- _Scene modeling code data_
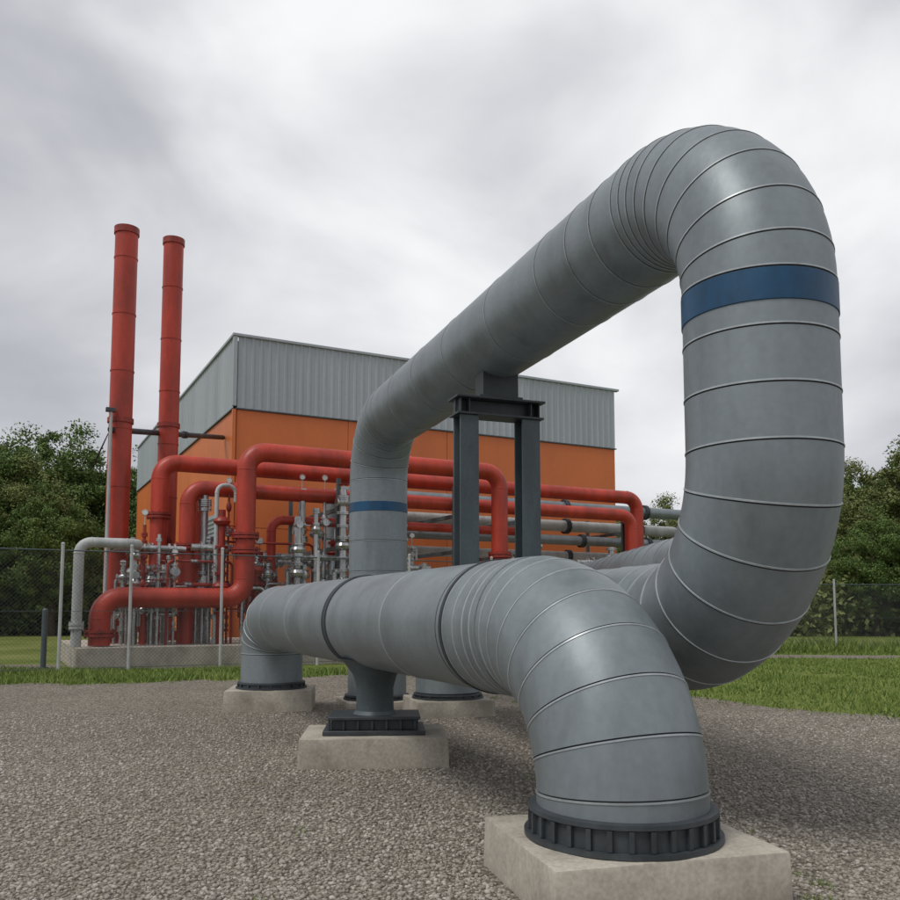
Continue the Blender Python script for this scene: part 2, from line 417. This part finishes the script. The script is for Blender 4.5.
F=B0+dB*3.66; bx=Vector((dB.y,-dB.x,0)); ang=math.atan2(bx.y,bx.x)
root=empty('steel_support_frame',(F.x,F.y,1.62),'dark grey two post steel frame carrying the high pipe','pipe support')
def Ibeam_v(m,x,y,z0,z1,w,d,ang):
    ca,sa=math.cos(ang),math.sin(ang); t=.02
    for q in (-d/2+t/2,d/2-t/2): m.box((x-sa*q,y+ca*q,(z0+z1)/2),(w,t,z1-z0),ang)
    m.box((x,y,(z0+z1)/2),(.014,d-2*t-.002,z1-z0),ang)
for q in (-.315,.315):
    c=F+bx*q; m=MB(); Ibeam_v(m,c.x,c.y,1.655,3.11,.185,.19,ang); part('post',m,[M_frame],root,.003)
m=MB(); m.box((F.x,F.y,3.122),(.88,.24,.02),ang); m.box((F.x,F.y,3.20),(.86,.03,.132),ang); m.box((F.x,F.y,3.278),(.90,.27,.02),ang)
for q in (-.40,-.315,.315,.40):
    c=F+bx*q; m.box((c.x,c.y,3.2),(.012,.2,.13),ang)
part('cross_beam',m,[M_dark],root,.003)
G=F+bx*.12
m=MB(); m.box((G.x,G.y,1.638),(1.14,.3,.03),ang); G=F+bx*.3; m.box((G.x,G.y,1.59),(.34,.24,.06),ang); part('foot_beam',m,[M_dark],root,.003)
m=MB(); m.box((F.x,F.y,3.42),(.36,.2,.24),ang); m.box((F.x,F.y,3.30),(.44,.24,.02),ang)
part('saddle',m,[M_dark],root,.003)

# ------------------------------------------------------------------ plant yard
PC=Vector((-7.95,18.4,0)); bb=Vector((.887,.462,0)); aa=Vector((-.462,.887,0)); PA=math.atan2(.462,.887)
def W(s,n,z): return PC+bb*s+aa*n+Vector((0,0,z))
PADH=.5
m=MB(); m.box(tuple(W(8.75,2.7,PADH/2-.05)),(17.5,5.4,PADH+.1),PA)
single('concrete_pad',m,[M_conc],tuple(W(8.75,2.7,0)),'low raised concrete pad under the red pipework','concrete pad',bevel=.02)

def rpath(pts,R,n=8):
    P=[Vector(p) for p in pts]; out=[(P[0],(P[1]-P[0]).normalized())]
    for i in range(1,len(P)-1):
        d=(P[i]-P[i-1]).normalized(); d2=(P[i+1]-P[i]).normalized(); th=d.angle(d2); q=R*math.tan(th/2)
        s=P[i]-d*q; ax=d.cross(d2).normalized(); c=s+ax.cross(d)*R
        for j in range(n+1):
            rot=Matrix.Rotation(th*j/n,3,ax); out.append((c+rot@(s-c),rot@d))
    out.append((P[-1],(P[-1]-P[-2]).normalized())); return out
def pipe(name,pts,r,mat,label,R=.5,flanges=(),seg=24,cat='pipe',group=None,fm=None):
    root=empty(name,tuple(pts[0]) if pts[0][2]<=pts[-1][2] else tuple(pts[-1]),label,cat,group)
    m=MB(); P=rpath(pts,R)
    m.rings([(p,t,r,0) for p,t in P],seg)
    for i in range(1,len(pts)-1):
        for k in (1+(i-1)*9,9+(i-1)*9):
            p,t=P[k]; m.lathe(p-t*.012,t,[(0,r+.001),(.006,r+.007),(.018,r+.007),(.024,r+.001)],seg)
    part('pipe_run',m,[mat],root)
    for (i,f) in flanges:
        a=Vector(pts[i]);b=Vector(pts[i+1]); p=a+(b-a)*f; t=(b-a).normalized(); m=MB()
        m.lathe(p-t*.07,t,[(0,r*1.02),(.001,r*1.4),(.06,r*1.4),(.061,r*1.15),(.08,r*1.15),(.081,r*1.4),(.14,r*1.4),(.141,r*1.02)],seg)
        u=Vector((0,0,1)) if abs(t.z)<.9 else Vector((1,0,0)); w=t.cross(u).normalized(); u=w.cross(t)
        for k in range(10):
            a_=2*math.pi*k/10; c=p+(u*math.cos(a_)+w*math.sin(a_))*r*1.28; m.cyl(c-t*.1,c+t*.1,r*.08,6)
        part('flange',m,[fm or M_redd],root)
    return root
Zp=PADH
pipe('red_pipe',[W(.5,.45,Zp+.02),W(.5,.45,1.58),W(3.68,.45,1.58),W(3.68,.45,5.12),W(10.75,.45,5.12),W(10.75,.45,Zp)],.23,M_red,
     'thick red pipe rising from the pad and running over the yard',.46,[(2,.42),(2,.32),(4,.5),(0,.25)])
pipe('red_pipe',[W(1.92,2.0,Zp),W(1.92,2.0,4.95),W(16.9,2.0,4.95),W(16.9,2.0,Zp)],.21,M_red,'long red overhead pipe ending in a downturned elbow',.42,[(0,.4),(0,.7)])
pipe('red_pipe',[W(2.46,1.2,Zp),W(2.46,1.2,4.25),W(16.0,1.2,4.25),W(16.0,1.2,Zp)],.19,M_red,'red pipe running level below the top pipe',.40,[(0,.35),(0,.62)])
pipe('red_pipe',[W(4.6,1.5,Zp),W(4.6,1.5,3.6),W(12.4,1.5,3.6),W(12.4,1.5,Zp)],.12,M_red,'thin red pipe low in the pipework rack',.3,[(0,.5),(1,.3),(1,.7)])
pipe('red_pipe',[W(3.0,2.9,Zp),W(3.0,2.9,4.5),W(17.3,2.9,4.5),W(17.3,2.9,Zp)],.15,M_red,'red pipe at the back of the rack',.3,[(0,.5),(1,.3)])
pipe('grey_pipe',[W(.02,.3,Zp),W(.02,.3,2.78),W(1.25,.3,2.78),W(1.25,.9,2.78)],.11,M_white,'pale grey elbow pipe standing at the pad corner',.25,[(0,.2)],fm=M_white)
for i,(n,z,r,s0,s1) in enumerate([(3.6,4.72,.19,7,20.6),(4.1,4.15,.19,8,20.6),(3.6,3.62,.16,9,20.4),(4.4,3.15,.16,9.3,20.2)]):
    pipe('grey_pipe',[W(s0,n,PADH),W(s0,n,z),W(s1,n,z),W(s1,n,.02)],r,[M_pipe,M_white][i%2],'grey steel pipe running level in front of the building',.35,[(1,.6),(1,.85)],fm=M_dark)
pipe('dark_pipe',[W(.75,2.15,5.68),Vector((-7.2,26.9,6.75))],.075,M_dark,'short dark pipe bridging between chimneys and building wall',.2,[(0,.12),(0,.6)],fm=M_dark)
for s in (6.2,9.6,12.0,17.2):
    r_=empty('pipe_rack',tuple(W(s,3.2,PADH)),'grey steel rack frame carrying yard pipes','pipe rack','steel pipe rack frames')
    zb=PADH; zt_=4.7 if s<17 else 4.5; n0=.95 if s<17 else 3.1
    for n in (n0,5.1):
        m=MB(); c=W(s,n,0); m.box((c.x,c.y,(zt_+zb)/2),(.10,.10,zt_-zb),PA); part('post',m,[M_frame],r_)
    for z in (2.95,3.95):
        m=MB(); c=W(s,(n0+5.1)/2,z-.06); m.box(tuple(c),(.08,5.1-n0-.11,.1),PA); part('cross_beam',m,[M_frame],r_)

def chimney(x,y,ztop,r,label,zb=PADH):
    root=empty('chimney',(x,y,zb),label,'chimney','red steel chimneys')
    m=MB(); pr=[(0,r*1.0)]; z=.9
    H=ztop-zb
    while z<H-.4:
        pr+=[(z,r),(z+.001,r+.012),(z+.035,r+.012),(z+.036,r)]; z+=1.45
    pr+=[(H,r)]
    m.lathe((x,y,zb),(0,0,1),pr,36); part('stack',m,[M_red],root)
    m=MB(); m.lathe((x,y,ztop-.16),(0,0,1),[(0,r+.001),(.002,r+.028),(.17,r+.028),(.175,r-.03),(.09,r-.05)],36); part('cap_ring',m,[M_redd],root)
    m=MB(); m.lathe((x,y,zb+.004),(0,0,1),[(0,r*1.45),(.05,r*1.45),(.051,r*1.05),(.25,r*1.02)],36)
    for k in range(8):
        a=k*math.pi/4; m.box((x+math.cos(a)*r*1.22,y+math.sin(a)*r*1.22,zb+.15),(r*.35,.02,.2),a)
    part('base_plate',m,[M_redd],root)
    m=MB(); zc=zb+(ztop-zb)*.52; m.lathe((x,y,zc),(0,0,1),[(0,r+.002),(.002,r+.035),(.12,r+.035),(.122,r+.002)],36); part('clamp_band',m,[M_redd],root)
chimney(-8.17,21.0,10.9,.275,'tall red steel chimney with ring seams near the fence')
chimney(-7.64,23.0,11.5,.265,'tall slim red steel chimney beside its taller twin')

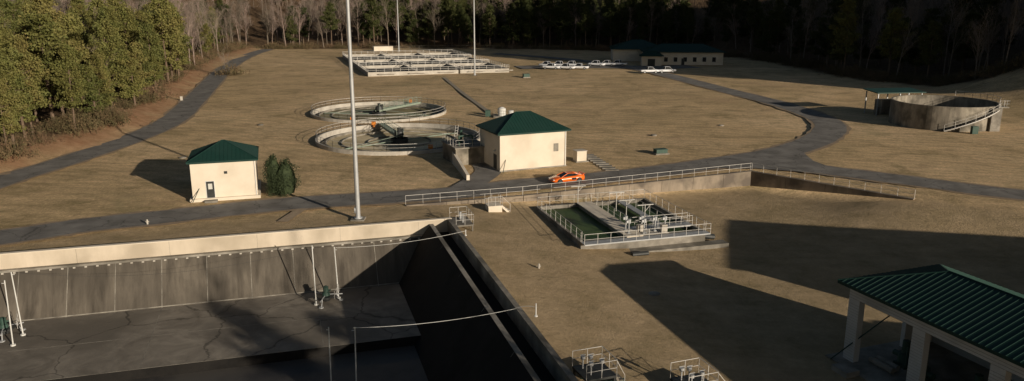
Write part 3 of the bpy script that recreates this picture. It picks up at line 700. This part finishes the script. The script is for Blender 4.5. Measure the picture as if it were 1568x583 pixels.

- _Given exercise_
Extract each line holding the string "from".

- _Task response_
Continue the Blender Python script for this scene: part 2, from line 417. This part finishes the script. The script is for Blender 4.5.
     'thick red pipe rising from the pad and running over the yard',.46,[(2,.42),(2,.32),(4,.5),(0,.25)])